Egil then took his leave, visited Ethelstan once more; went to Norway and had many adventures, before he returned to Iceland, where he died between 990 and 995. He was then over ninety years old.[A] Another of his poems, called Sonartorek, "The Loss of the Son," is the most beautiful poem in the Icelandic language.
[A] His life is minutely related in Saga Egils Skallagrims-sonar.

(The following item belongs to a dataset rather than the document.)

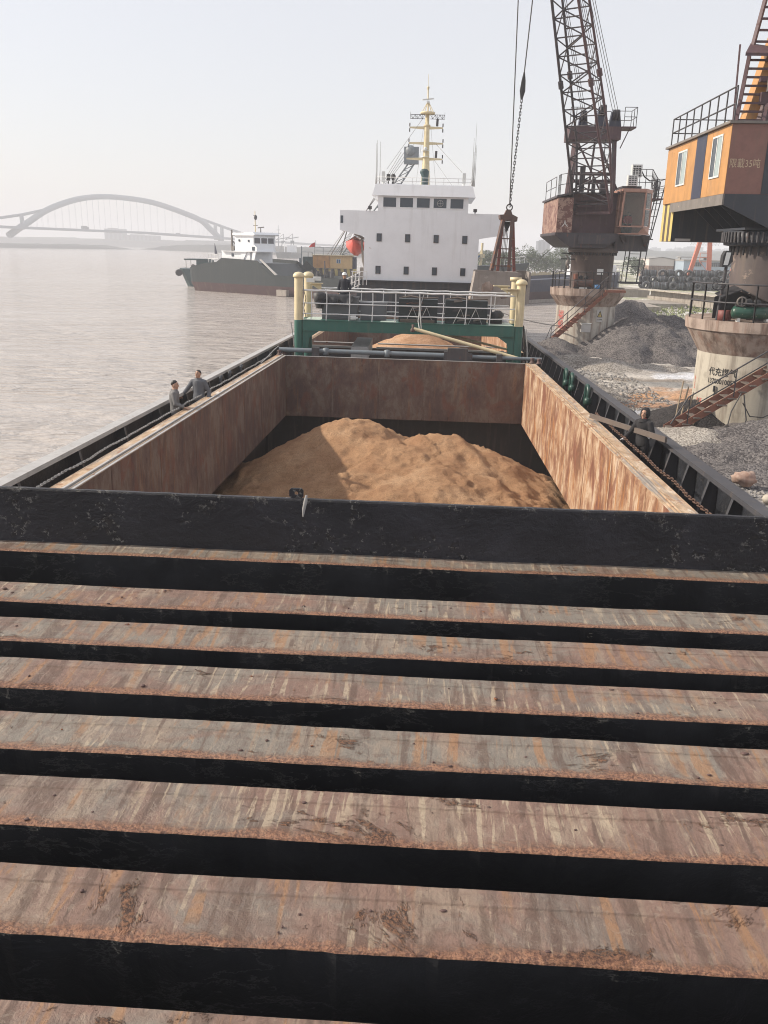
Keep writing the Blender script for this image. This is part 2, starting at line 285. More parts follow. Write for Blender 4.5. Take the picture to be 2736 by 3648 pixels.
M['stone'] = flat('loose_stone', (0.34, 0.32, 0.30), 0.85, 0, 0.6); M['boulder'] = m_conc('pink_boulder', (0.42, 0.31, 0.255), (0.27, 0.145, 0.105), 0.7)
M['water'] = m_water(); M['skin'] = flat('skin', (0.42, 0.24, 0.165), 0.55, 0, 0.1); M['hair'] = flat('black_hair', (0.015, 0.013, 0.012), 0.5)
M['grey_cloth'] = flat('grey_cloth', (0.17, 0.165, 0.165), 0.9, 0, 0.2); M['grey_blue_cloth'] = flat('grey_blue_cloth', (0.125, 0.13, 0.145), 0.9, 0, 0.2)
M['dark_cloth'] = flat('dark_cloth', (0.022, 0.021, 0.024), 0.9, 0, 0.3); M['navy_cloth'] = flat('navy_cloth', (0.03, 0.033, 0.045), 0.9); M['red_cloth'] = flat('red_cloth', (0.45, 0.05, 0.06), 0.9); M['glove'] = flat('white_glove', (0.62, 0.62, 0.66), 0.9)
M['ink'] = flat('black_ink', (0.015, 0.015, 0.015), 0.8); M['ink_red'] = flat('red_ink', (0.55, 0.12, 0.10), 0.8); M['ink_cream'] = flat('stencil_cream', (0.55, 0.43, 0.30), 0.8); M['ink_white'] = flat('white_ink', (0.6, 0.58, 0.55), 0.8)
M['flag'] = flat('flag_red', (0.55, 0.04, 0.04), 0.8); M['sign_white'] = flat('sign_white', (0.58, 0.56, 0.54), 0.6)
M['dark_hatch'] = flat('dark_machinery', (0.03, 0.03, 0.033), 0.7)

# ------------------------------------------------------------------ geometry helpers
OFF = {}
class MB:
    def __init__(s): s.v = []; s.f = []; s.sm = []; s.mi = []; s.cm = 0
    def add(s, vs, fs, smooth=False):
        k = len(s.v); s.v += [tuple(p) for p in vs]; s.f += [tuple(i + k for i in f) for f in fs]
        s.sm += [smooth] * len(fs); s.mi += [s.cm] * len(fs); return s
    def box(s, x0, x1, y0, y1, z0, z1):
        return s.add([(x, y, z) for z in (z0, z1) for y in (y0, y1) for x in (x0, x1)],
                     [(0, 2, 3, 1), (4, 5, 7, 6), (0, 1, 5, 4), (2, 6, 7, 3), (0, 4, 6, 2), (1, 3, 7, 5)])
    def bar(s, p, q, w, h=None, up=(0, 0, 1)):
        p, q = V(p), V(q); d = (q - p).normalized(); u = V(up)
        if abs(d.dot(u)) > 0.98: u = V((0, 1, 0))
        a = d.cross(u).normalized() * w / 2; b = a.cross(d).normalized() * (h or w) / 2
        return s.add([c + i * a + j * b for c in (p, q) for i, j in ((-1, -1), (1, -1), (1, 1), (-1, 1))],
                     [(0, 1, 2, 3), (7, 6, 5, 4), (0, 4, 5, 1), (1, 5, 6, 2), (2, 6, 7, 3), (3, 7, 4, 0)])
    def path(s, pts, r, n=8, caps=True, rs=None, flat=1.0):
        pts = [V(p) for p in pts]; vs = []; prev = None
        for i, p in enumerate(pts):
            d = (pts[min(i + 1, len(pts) - 1)] - pts[max(i - 1, 0)]).normalized()
            if prev is None:
                u = V((0, 0, 1)) if abs(d.z) < 0.9 else V((0, 1, 0)); a = d.cross(u).normalized()
            else: a = (prev - d * prev.dot(d)).normalized()
            prev = a; b = a.cross(d); rr = rs[i] if rs else r
            vs += [p + a * rr * math.cos(t) + b * rr * flat * math.sin(t) for t in (2 * math.pi * k / n for k in range(n))]
        fs = [(i * n + k, i * n + (k + 1) % n, (i + 1) * n + (k + 1) % n, (i + 1) * n + k) for i in range(len(pts) - 1) for k in range(n)]
        s.add(vs, fs, True)
        if caps and len(pts) > 1:
            s.add(vs[:n], [tuple(range(n))]); s.add(vs[-n:], [tuple(reversed(range(n)))])
        return s
    def tube(s, p, q, r, n=8, r2=None): return s.path([p, q], r, n, True, [r, r if r2 is None else r2])
    def lathe(s, c, prof, n=32, a0=0, a1=360, smooth=True):
        c = V(c); full = abs(a1 - a0 - 360) < 1e-6; m = n if full else n + 1; vs = []
        for (r, z) in prof:
            vs += [(c.x + r * math.cos(R(a0 + (a1 - a0) * k / n)), c.y + r * math.sin(R(a0 + (a1 - a0) * k / n)), c.z + z) for k in range(m)]
        fs = [(i * m + k, i * m + (k + 1) % m, (i + 1) * m + (k + 1) % m, (i + 1) * m + k) for i in range(len(prof) - 1) for k in range(m if full else n)]
        return s.add(vs, fs, smooth)
    def prism(s, pts, ext):
        e = V(ext); n = len(pts); vs = [V(p) for p in pts] + [V(p) + e for p in pts]
        return s.add(vs, [tuple(range(n)), tuple(reversed(range(n, 2 * n)))] + [(i + n, (i + 1) % n + n, (i + 1) % n, i) for i in range(n)])
    def loft(s, rings, close=True, caps=True, smooth=False):
        n = len(rings[0]); vs = [p for r in rings for p in r]; k1 = n if close else n - 1
        s.add(vs, [(i * n + k, i * n + (k + 1) % n, (i + 1) * n + (k + 1) % n, (i + 1) * n + k) for i in range(len(rings) - 1) for k in range(k1)], smooth)
        if caps: s.add(rings[0], [tuple(reversed(range(n)))]); s.add(rings[-1], [tuple(range(n))])
        return s
    def ball(s, c, r, n=12, m=8, sc=(1, 1, 1), fn=None):
        vs = []
        for i in range(m + 1):
            t = math.pi * i / m
            for k in range(n):
                a = 2 * math.pi * k / n; u = V((math.sin(t) * math.cos(a), math.sin(t) * math.sin(a), math.cos(t))); d = V((u.x * sc[0], u.y * sc[1], u.z * sc[2]))
                if fn: d = d * fn(u)
                vs.append(V(c) + d * r)
        return s.add(vs, [(i * n + k, (i + 1) * n + k, (i + 1) * n + (k + 1) % n, i * n + (k + 1) % n) for i in range(m) for k in range(n)], True)
    def build(s, name, mat, parent=None, frame=None):
        off = OFF.get(parent.name, V((0, 0, 0))) if parent else V((0, 0, 0))
        me = bpy.data.meshes.new(name)
        me.from_pydata([(x - off.x, y - off.y, z - off.z) for x, y, z in s.v], [], s.f)
        for mm in (mat if isinstance(mat, (list, tuple)) else [mat]): me.materials.append(M[mm] if isinstance(mm, str) else mm)
        me.polygons.foreach_set('use_smooth', s.sm); me.polygons.foreach_set('material_index', s.mi)
        bm = bmesh.new(); bm.from_mesh(me)
        if s.sm and all(s.sm): bmesh.ops.remove_doubles(bm, verts=bm.verts, dist=1e-5)
        bmesh.ops.recalc_face_normals(bm, faces=bm.faces); bm.to_mesh(me); bm.free()
        o = bpy.data.objects.new(name, me); COL.objects.link(o)
        if parent: o.parent = parent; OFF[o.name] = off
        elif frame is not None: o.matrix_world = frame
        return o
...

Erik Blood-Axe remained in England and suffered many vicissitudes of fate, until he fell in battle in 950 or 954. He is repeatedly mentioned by the English chroniclers under the name of Erik Haroldson. After his death Gunhild had a draapa composed in his honor, an interesting fragment of which is still extant. She then went to Denmark with her sons, and was well received by the Danish king, Harold Bluetooth (Blaatand), the son of Gorm the Old.
CHAPTER VII.
HAAKON THE GOOD (935-961).
Haakon, though he was outwardly his father's image, did not resemble him in spirit. He was of a conciliatory nature, amiable, and endowed with a charm of manner which won him all hearts. It is said that his foster-father had given him the counsel at parting never to sit glum at the festal board, and it is obvious that he took the lesson to heart. When he landed in Tröndelag, people flocked about him, and he won the chieftains for his cause by friendliness and promises which he afterwards conscientiously kept. He took part in the games of the young, and in the serious discussions of the old, excelled in all manly sports, and won admiration no less by his beauty than by his intelligence and generous disposition. The rumor of his arrival spread like fire in withered grass, and people said that old King Harold had come back once more to his people, gentler and more generous than before, but no less mighty and beautiful.